RECORDED INFORMATION:
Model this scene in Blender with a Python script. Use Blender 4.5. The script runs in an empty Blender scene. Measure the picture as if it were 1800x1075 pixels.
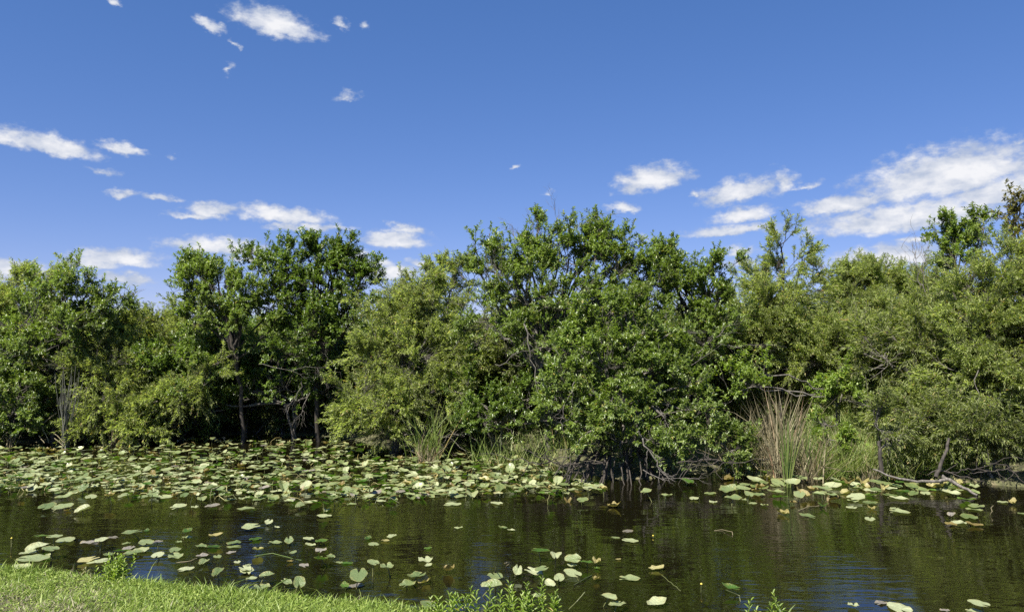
import bpy, math, random
import numpy as np
from mathutils import Vector

# ------------------------------------------------------------------ camera, sky, sun
S = bpy.context.scene
COL = S.collection
H = 2.4                      # eye height above the water
F = 1335.0                   # focal length, in photograph pixels (photograph 1800 wide)
TILT = math.atan(67.5 / F)
cd = bpy.data.cameras.new('camera'); cam = bpy.data.objects.new('camera', cd); COL.objects.link(cam)
cam.location = (0, 0, H); cam.rotation_euler = (math.pi / 2 + TILT, 0, 0)
cd.sensor_width = 36; cd.lens = 36 * F / 1800; cd.clip_start = 0.05; cd.clip_end = 5000
S.camera = cam
S.view_settings.view_transform = 'Standard'; S.view_settings.look = 'None'
S.view_settings.gamma = 1; S.view_settings.use_curve_mapping = False
S.view_settings.exposure = 1.1
S.cycles.use_denoising = False
S.cycles.max_bounces = 6; S.cycles.diffuse_bounces = 3; S.cycles.glossy_bounces = 3
S.cycles.transmission_bounces = 4; S.cycles.transparent_max_bounces = 6
S.cycles.sample_clamp_indirect = 4
S.cycles.caustics_reflective = False; S.cycles.caustics_refractive = False

SUN = Vector((-0.42, -0.62, 1.0)).normalized()
sl = bpy.data.lights.new('sun', 'SUN'); sl.energy = 4.9; sl.angle = math.radians(0.5); sl.color = (1.0, 0.95, 0.86)
so = bpy.data.objects.new('sun', sl); COL.objects.link(so)
so.rotation_euler = SUN.to_track_quat('Z', 'Y').to_euler(); so.location = (-8, -8, 20)

def raydir(px, py):
    X = (px - 900) / F; Y = (537.5 - py) / F
    return Vector((X, math.cos(TILT) - Y * math.sin(TILT), math.sin(TILT) + Y * math.cos(TILT)))
def P(px, py, D):
    d = raydir(px, py); k = D / d.y
    return np.array([d.x * k, D, H + d.z * k])
def W(px, py, z=0.0):
    d = raydir(px, py); k = (z - H) / d.z
    return np.array([d.x * k, d.y * k, z])

w = bpy.data.worlds.new('World'); S.world = w; w.use_nodes = True
nt = w.node_tree; nt.nodes.clear(); N = nt.nodes; L = nt.links
def wn(t, **k):
    n = N.new(t)
    for a, v in k.items(): setattr(n, a, v)
    return n
sky = wn('ShaderNodeTexSky', sky_type='NISHITA'); sky.sun_disc = False
sky.sun_elevation = math.asin(SUN.z); sky.sun_rotation = math.atan2(SUN.x, SUN.y)
sky.altitude = 1800; sky.air_density = 1.0; sky.dust_density = 0.0; sky.ozone_density = 3.2
hue = wn('ShaderNodeHueSaturation'); hue.inputs['Saturation'].default_value = 1.28
L.new(sky.outputs[0], hue.inputs['Color'])
bg = wn('ShaderNodeBackground'); bg.inputs[1].default_value = 0.064
tint = wn('ShaderNodeVectorMath', operation='MULTIPLY'); tint.inputs[1].default_value = (1.20, 0.975, 1.06)
L.new(hue.outputs[0], tint.inputs[0]); gam = wn('ShaderNodeGamma'); gam.inputs[1].default_value = 0.66; L.new(tint.outputs[0], gam.inputs[0])
tin2 = wn('ShaderNodeVectorMath', operation='MULTIPLY'); tin2.inputs[1].default_value = (1.19, 1.27, 1.67)
L.new(gam.outputs[0], tin2.inputs[0]); L.new(tin2.outputs[0], bg.inputs[0])
tc = wn('ShaderNodeTexCoord'); sep = wn('ShaderNodeSeparateXYZ'); L.new(tc.outputs['Generated'], sep.inputs[0])
def m(op, a, b=None, c=None):
    n = wn('ShaderNodeMath', operation=op)
    for i, v in enumerate((a, b, c)):
        if v is None: continue
        if isinstance(v, (int, float)): n.inputs[i].default_value = v
        else: L.new(v, n.inputs[i])
    return n.outputs[0]
az = m('ARCTAN2', sep.outputs[0], sep.outputs[1]); el = m('ARCSINE', sep.outputs[2])
comb = wn('ShaderNodeCombineXYZ'); L.new(az, comb.inputs[0]); L.new(el, comb.inputs[1])
def noise(scale, detail, rough, sx=1.0, sy=1.0, off=0.0):
    mp = wn('ShaderNodeMapping'); mp.inputs['Scale'].default_value = (sx, sy, 1); mp.inputs['Location'].default_value = (off, off, off)
    L.new(comb.outputs[0], mp.inputs[0])
    n = wn('ShaderNodeTexNoise'); n.inputs['Scale'].default_value = scale; n.inputs['Detail'].default_value = detail
    n.inputs['Roughness'].default_value = rough; L.new(mp.outputs[0], n.inputs['Vector'])
    return n
warp = noise(38, 5, 0.6, 1, 1.5)
vs = wn('ShaderNodeVectorMath', operation='SUBTRACT'); vs.inputs[1].default_value = (0.5, 0.5, 0.5); L.new(warp.outputs['Color'], vs.inputs[0])
vm = wn('ShaderNodeVectorMath', operation='MULTIPLY'); vm.inputs[1].default_value = (0.045, 0.022, 0); L.new(vs.outputs[0], vm.inputs[0])
va = wn('ShaderNodeVectorMath', operation='ADD'); L.new(comb.outputs[0], va.inputs[0]); L.new(vm.outputs[0], va.inputs[1])
# each cloud of the photographed sky: centre, half width, half height (as seen), slope in degrees, thickness
CLOUDS = [(480,38,72,27,-7,1),(368,42,32,14,-16,.8),(200,0,20,8,-8,.8),(75,250,92,20,-8,1),(8,240,30,16,0,.8),(220,261,46,13,-4,.9),
 (215,338,30,11,-2,.85),(281,345,32,11,-2,.85),(370,368,55,15,0,.9),(338,377,50,8,0,.8),(498,377,80,18,-4,1),(545,399,82,9,2,.85),
 (385,432,90,18,-2,1),(205,452,85,19,0,.95),(212,487,58,12,-2,.9),(20,474,75,20,-3,1),(160,462,70,14,0,.8),(440,455,50,10,0,.8),(650,462,50,11,0,.85),(712,402,50,11,-3,.85),(692,420,52,19,0,1),
 (625,447,34,13,0,.8),(685,478,60,17,0,1),(742,460,34,9,0,.75),(1147,312,62,25,8,1),(1300,333,66,23,10,1),(1380,315,22,24,40,.6),
 (1305,375,56,16,4,.95),(1290,402,88,12,2,.95),(1098,365,32,12,-3,.85),(1670,302,150,48,6,1.08),(1480,358,76,20,4,.95),(1595,380,170,30,3,1.05),
 (1760,335,100,36,5,1.0),(1615,418,60,10,4,.7),(1565,450,105,24,2,1),(1302,440,40,14,0,.8),(1300,463,36,11,0,.8),(1795,243,20,15,30,.45),
 (602,38,18,9,-30,.5),(642,42,12,12,30,.5),(610,163,24,12,20,.42),(405,122,15,11,60,.45),(412,76,12,7,-30,.55),(905,293,14,6,15,.45),
 (965,340,14,7,0,.4),(180,300,55,9,-4,.4),(1222,338,16,8,5,.55),(1420,322,36,8,10,.45),(1130,416,26,8,0,.5),(300,272,10,8,-40,.35),
 (-250,300,150,35,0,1),(2100,330,180,50,0,1),(2300,120,150,50,0,1),(-300,80,90,30,0,1),(1250,-250,160,40,10,.9),(300,-330,110,35,-8,.9),(820,-420,60,25,0,.8),(1600,-380,60,25,0,.8)]
acc = None
def azel(px, py):
    d = raydir(px, py).normalized(); return math.atan2(d.x, d.y), math.asin(d.z)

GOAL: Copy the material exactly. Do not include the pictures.

CORRECT ANSWER:
Model this scene in Blender with a Python script. Use Blender 4.5. The script runs in an empty Blender scene. Measure the picture as if it were 1800x1075 pixels.
import bpy, math, random
import numpy as np
from mathutils import Vector

# ------------------------------------------------------------------ camera, sky, sun
S = bpy.context.scene
COL = S.collection
H = 2.4                      # eye height above the water
F = 1335.0                   # focal length, in photograph pixels (photograph 1800 wide)
TILT = math.atan(67.5 / F)
cd = bpy.data.cameras.new('camera'); cam = bpy.data.objects.new('camera', cd); COL.objects.link(cam)
cam.location = (0, 0, H); cam.rotation_euler = (math.pi / 2 + TILT, 0, 0)
cd.sensor_width = 36; cd.lens = 36 * F / 1800; cd.clip_start = 0.05; cd.clip_end = 5000
S.camera = cam
S.view_settings.view_transform = 'Standard'; S.view_settings.look = 'None'
S.view_settings.gamma = 1; S.view_settings.use_curve_mapping = False
S.view_settings.exposure = 1.1
S.cycles.use_denoising = False
S.cycles.max_bounces = 6; S.cycles.diffuse_bounces = 3; S.cycles.glossy_bounces = 3
S.cycles.transmission_bounces = 4; S.cycles.transparent_max_bounces = 6
S.cycles.sample_clamp_indirect = 4
S.cycles.caustics_reflective = False; S.cycles.caustics_refractive = False

SUN = Vector((-0.42, -0.62, 1.0)).normalized()
sl = bpy.data.lights.new('sun', 'SUN'); sl.energy = 4.9; sl.angle = math.radians(0.5); sl.color = (1.0, 0.95, 0.86)
so = bpy.data.objects.new('sun', sl); COL.objects.link(so)
so.rotation_euler = SUN.to_track_quat('Z', 'Y').to_euler(); so.location = (-8, -8, 20)

def raydir(px, py):
    X = (px - 900) / F; Y = (537.5 - py) / F
    return Vector((X, math.cos(TILT) - Y * math.sin(TILT), math.sin(TILT) + Y * math.cos(TILT)))
def P(px, py, D):
    d = raydir(px, py); k = D / d.y
    return np.array([d.x * k, D, H + d.z * k])
def W(px, py, z=0.0):
    d = raydir(px, py); k = (z - H) / d.z
    return np.array([d.x * k, d.y * k, z])

w = bpy.data.worlds.new('World'); S.world = w; w.use_nodes = True
nt = w.node_tree; nt.nodes.clear(); N = nt.nodes; L = nt.links
def wn(t, **k):
    n = N.new(t)
    for a, v in k.items(): setattr(n, a, v)
    return n
sky = wn('ShaderNodeTexSky', sky_type='NISHITA'); sky.sun_disc = False
sky.sun_elevation = math.asin(SUN.z); sky.sun_rotation = math.atan2(SUN.x, SUN.y)
sky.altitude = 1800; sky.air_density = 1.0; sky.dust_density = 0.0; sky.ozone_density = 3.2
hue = wn('ShaderNodeHueSaturation'); hue.inputs['Saturation'].default_value = 1.28
L.new(sky.outputs[0], hue.inputs['Color'])
bg = wn('ShaderNodeBackground'); bg.inputs[1].default_value = 0.064
tint = wn('ShaderNodeVectorMath', operation='MULTIPLY'); tint.inputs[1].default_value = (1.20, 0.975, 1.06)
L.new(hue.outputs[0], tint.inputs[0]); gam = wn('ShaderNodeGamma'); gam.inputs[1].default_value = 0.66; L.new(tint.outputs[0], gam.inputs[0])
tin2 = wn('ShaderNodeVectorMath', operation='MULTIPLY'); tin2.inputs[1].default_value = (1.19, 1.27, 1.67)
L.new(gam.outputs[0], tin2.inputs[0]); L.new(tin2.outputs[0], bg.inputs[0])
tc = wn('ShaderNodeTexCoord'); sep = wn('ShaderNodeSeparateXYZ'); L.new(tc.outputs['Generated'], sep.inputs[0])
def m(op, a, b=None, c=None):
    n = wn('ShaderNodeMath', operation=op)
    for i, v in enumerate((a, b, c)):
        if v is None: continue
        if isinstance(v, (int, float)): n.inputs[i].default_value = v
        else: L.new(v, n.inputs[i])
    return n.outputs[0]
az = m('ARCTAN2', sep.outputs[0], sep.outputs[1]); el = m('ARCSINE', sep.outputs[2])
comb = wn('ShaderNodeCombineXYZ'); L.new(az, comb.inputs[0]); L.new(el, comb.inputs[1])
def noise(scale, detail, rough, sx=1.0, sy=1.0, off=0.0):
    mp = wn('ShaderNodeMapping'); mp.inputs['Scale'].default_value = (sx, sy, 1); mp.inputs['Location'].default_value = (off, off, off)
    L.new(comb.outputs[0], mp.inputs[0])
    n = wn('ShaderNodeTexNoise'); n.inputs['Scale'].default_value = scale; n.inputs['Detail'].default_value = detail
    n.inputs['Roughness'].default_value = rough; L.new(mp.outputs[0], n.inputs['Vector'])
    return n
warp = noise(38, 5, 0.6, 1, 1.5)
vs = wn('ShaderNodeVectorMath', operation='SUBTRACT'); vs.inputs[1].default_value = (0.5, 0.5, 0.5); L.new(warp.outputs['Color'], vs.inputs[0])
vm = wn('ShaderNodeVectorMath', operation='MULTIPLY'); vm.inputs[1].default_value = (0.045, 0.022, 0); L.new(vs.outputs[0], vm.inputs[0])
va = wn('ShaderNodeVectorMath', operation='ADD'); L.new(comb.outputs[0], va.inputs[0]); L.new(vm.outputs[0], va.inputs[1])
# each cloud of the photographed sky: centre, half width, half height (as seen), slope in degrees, thickness
CLOUDS = [(480,38,72,27,-7,1),(368,42,32,14,-16,.8),(200,0,20,8,-8,.8),(75,250,92,20,-8,1),(8,240,30,16,0,.8),(220,261,46,13,-4,.9),
 (215,338,30,11,-2,.85),(281,345,32,11,-2,.85),(370,368,55,15,0,.9),(338,377,50,8,0,.8),(498,377,80,18,-4,1),(545,399,82,9,2,.85),
 (385,432,90,18,-2,1),(205,452,85,19,0,.95),(212,487,58,12,-2,.9),(20,474,75,20,-3,1),(160,462,70,14,0,.8),(440,455,50,10,0,.8),(650,462,50,11,0,.85),(712,402,50,11,-3,.85),(692,420,52,19,0,1),
 (625,447,34,13,0,.8),(685,478,60,17,0,1),(742,460,34,9,0,.75),(1147,312,62,25,8,1),(1300,333,66,23,10,1),(1380,315,22,24,40,.6),
 (1305,375,56,16,4,.95),(1290,402,88,12,2,.95),(1098,365,32,12,-3,.85),(1670,302,150,48,6,1.08),(1480,358,76,20,4,.95),(1595,380,170,30,3,1.05),
 (1760,335,100,36,5,1.0),(1615,418,60,10,4,.7),(1565,450,105,24,2,1),(1302,440,40,14,0,.8),(1300,463,36,11,0,.8),(1795,243,20,15,30,.45),
 (602,38,18,9,-30,.5),(642,42,12,12,30,.5),(610,163,24,12,20,.42),(405,122,15,11,60,.45),(412,76,12,7,-30,.55),(905,293,14,6,15,.45),
 (965,340,14,7,0,.4),(180,300,55,9,-4,.4),(1222,338,16,8,5,.55),(1420,322,36,8,10,.45),(1130,416,26,8,0,.5),(300,272,10,8,-40,.35),
 (-250,300,150,35,0,1),(2100,330,180,50,0,1),(2300,120,150,50,0,1),(-300,80,90,30,0,1),(1250,-250,160,40,10,.9),(300,-330,110,35,-8,.9),(820,-420,60,25,0,.8),(1600,-380,60,25,0,.8)]
acc = None
def azel(px, py):
    d = raydir(px, py).normalized(); return math.atan2(d.x, d.y), math.asin(d.z)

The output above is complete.